U.S. Customs and Border Protection statistics show that “encounters” at the B.C.-Washington border — including apprehensions, expulsions and people being deemed inadmissible — are on track to quadruple since 2021. There were 42,913 encounters in the 2023 U.S. fiscal year, up from 12,345 two years earlier. In the first half of the current fiscal year, there have been 27,483 encounters.

The spike is also occurring across the entire northern border, with encounters up from 27,180 in 2021, to 189,402 last year.

Canada Border Services Agency said in an email response to questions that it was responsible for enforcement at Canadian points of entry, and that human smuggling out of Canada was a matter for U.S. authorities.

Murphy said Homeland Security believes transnational criminal organizations are behind the smuggling rings.

Those detained after crossing the border have included Mexicans, Indians and others, according to Homeland Security and U.S. justice officials.

Murphy said Canadian visa rules, which have since been changed, had been “exploited” by Mexican citizens, who would fly to Canada and cross into the U.S., “a much less treacherous journey than trying to hike through the Sonoran Desert in Arizona or come across some of those more challenging areas on the Mexican-U.S. border.”

Between 2016 and February this year, Mexican citizens were allowed into Canada without a visa. Now, Mexicans require either a current or past Canadian visa or a U.S. visa.

The B.C. route is not without risks.

In August 2023, U.S. Customs and Border Protection agents in Blaine, Wash., noticed something odd about a freight train car that was filled with plastic pellets, and discovered 29 people, including 28 from Mexico, concealing themselves among the cargo.

U.S. Attorney Tessa M. Gorman called it “an extremely dangerous smuggling scheme” last week, as she announced human-smuggling charges against Jesus Ortiz-Plata, 45, of Oregon and 35-year-old Juan Pablo Cuellar Medina of Washington.

“Being locked in a freight train car is dangerous — there is no control over the heat, cold or ventilation, and people can be injured or killed by shifting freight,” she said in a statement.
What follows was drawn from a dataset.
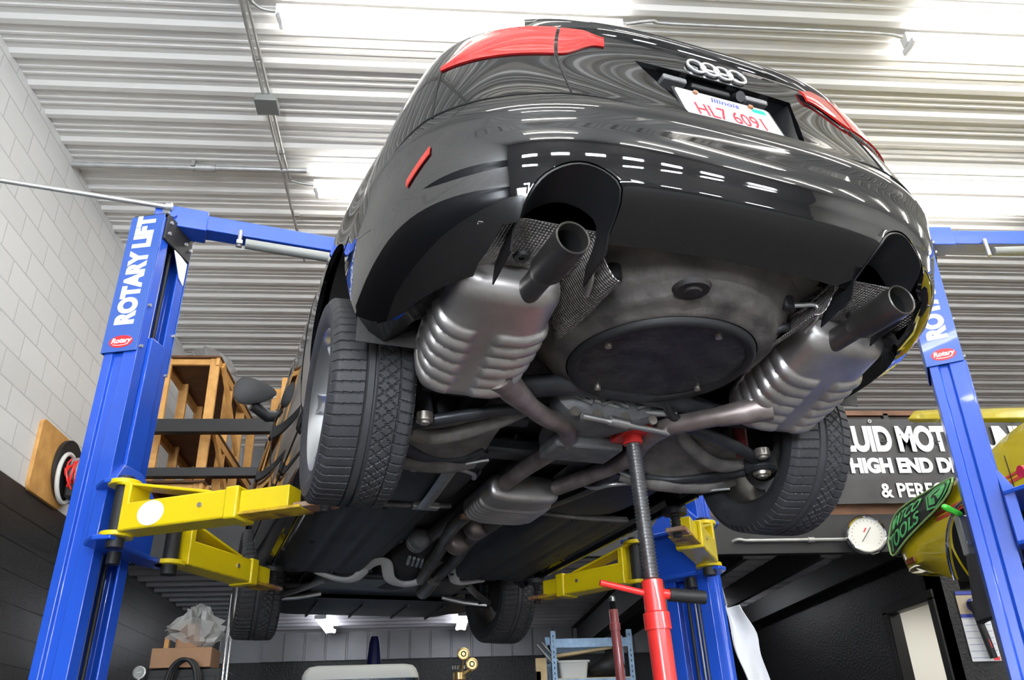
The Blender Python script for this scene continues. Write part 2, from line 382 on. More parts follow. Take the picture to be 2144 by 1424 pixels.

CN Rail, a major cross-border operator, declined to comment on the case, and referred questions to other operators. CPKC, formerly CP Rail, did not respond to a request for comment.

Court documents filed in Seattle said Ortiz-Plata and Medina appeared on the radar of Homeland Security investigators after being linked to a phone number used in “numerous human smuggling events” through Blaine dating back to 2022.

But Murphy said Indian nationals were the “No. 1 group” seen trying to cross the border illicitly. Border data shows 7,056 encounters with Indian nationals at the B.C.-Washington border in the first half of the current U.S. fiscal year.

He said there was a “pipeline to Canada” for Indian citizens, with many people arriving on student visas, as well as a large Indian diaspora in B.C.

In June 2023, a 49-year-old California resident named Rajinder Pal Singh, also known as Jaspal Gill, was sentenced to 45 months in prison after admitting to being a “key member” of a smuggling ring that brought in 800 Indian nationals to the U.S. illegally from Canada over a four-year period.

Gill admitted to raking in more than $500,000 in the scheme, which began in 2018. He and co-conspirators used multiple Uber accounts to arrange rides on the U.S. side of the border to bring illegal border crossers to Seattle.

In court documents outlining the charges against Gill, American law enforcement suggested B.C. was a hotbed for human smuggling rings.

“Several undocumented non-citizen smuggling organizations operate in the Lower Mainland of British Columbia, Canada,” said Spitzer in an affidavit outlining the case against Gill. “These organizations typically charge undocumented non-citizens between $2,000 and $5,000 to be illegally brought across the U.S. border.”

Gill and his co-conspirators, investigators said, used 17 different Uber accounts to arrange rides to drop off people at a “suspected stash house,” and they racked up more than $75,000 in Uber fares between July 2018 and April 2022.

In April this year, Gorman’s office announced human smuggling conspiracy charges against four other people in connection with another alleged scheme involving Indian citizens crossing the Washington border.

In late November last year, a motion-activated camera captured images of people jumping a fence not far from Peace Arch Park near an apartment complex in Blaine.

Five Indian citizens, prosecutors say, jumped into a white minivan that was later stopped by border officers.

The driver of the van, a 67-year-old Californian named Bobby Joe Green, was arrested. Three others were also arrested — Sushil Kumar, 35, of California; Sneha, 20, an Indian citizen in the U.S. on a student visa known only by her last name; and Rajat Rajat, 26, of California.

“The investigation revealed that Kumar and Rajat directed the non-citizens on where and how to cross the border, and that Rajat paid Green to transport the non-citizens from the border,” a statement from Gorman’s office said. “Rajat asked for monetary payments from the non-citizens for being smuggled into the U.S.”

The scheme centred on Peace Arch Park, an unfenced park that straddles the U.S.-Canadian border, was created to commemorate the Treaty of Ghent, which ended the War of 1812. To cross the border, the scheme’s clients simply walked across the park, and then waited to be picked up.

The park was once relatively unguarded, but no more.

U.S. Customs and Border Protection said in response to questions that it was dedicated to both “preserving the legacy and traditions of Peace Arch Park while also preventing transnational criminal organizations from exploiting the park to gain illegal entry into the United States.”

“Since 2022, the U.S. Border Patrol has seen a dramatic increase in illegal border crossings in and around Peace Arch Park,” it said in an emailed statement.

“Due to this increase, the U.S. Border Patrol is working with local and Canadian partners to identify cross-border smuggling activity and keep it out of the park.”

It said U.S. border agents were instructing people attempting to enter the park along Zero Avenue, which runs alongside the border, to go around and enter via the Canadian portion of the park.

Murphy said the various plots had something in common — human smuggling groups see people as a “commodity,” and seek to profit off of people seeking to get into the U.S. because “there’s tons of opportunity here.”

“Canada and the United States are places that people want to come and there is always going to be smuggling involved,” he said.

“These organizations that are exploiting people and putting them in dangerous situations and profiting off them, that’s what we’re really focused on.”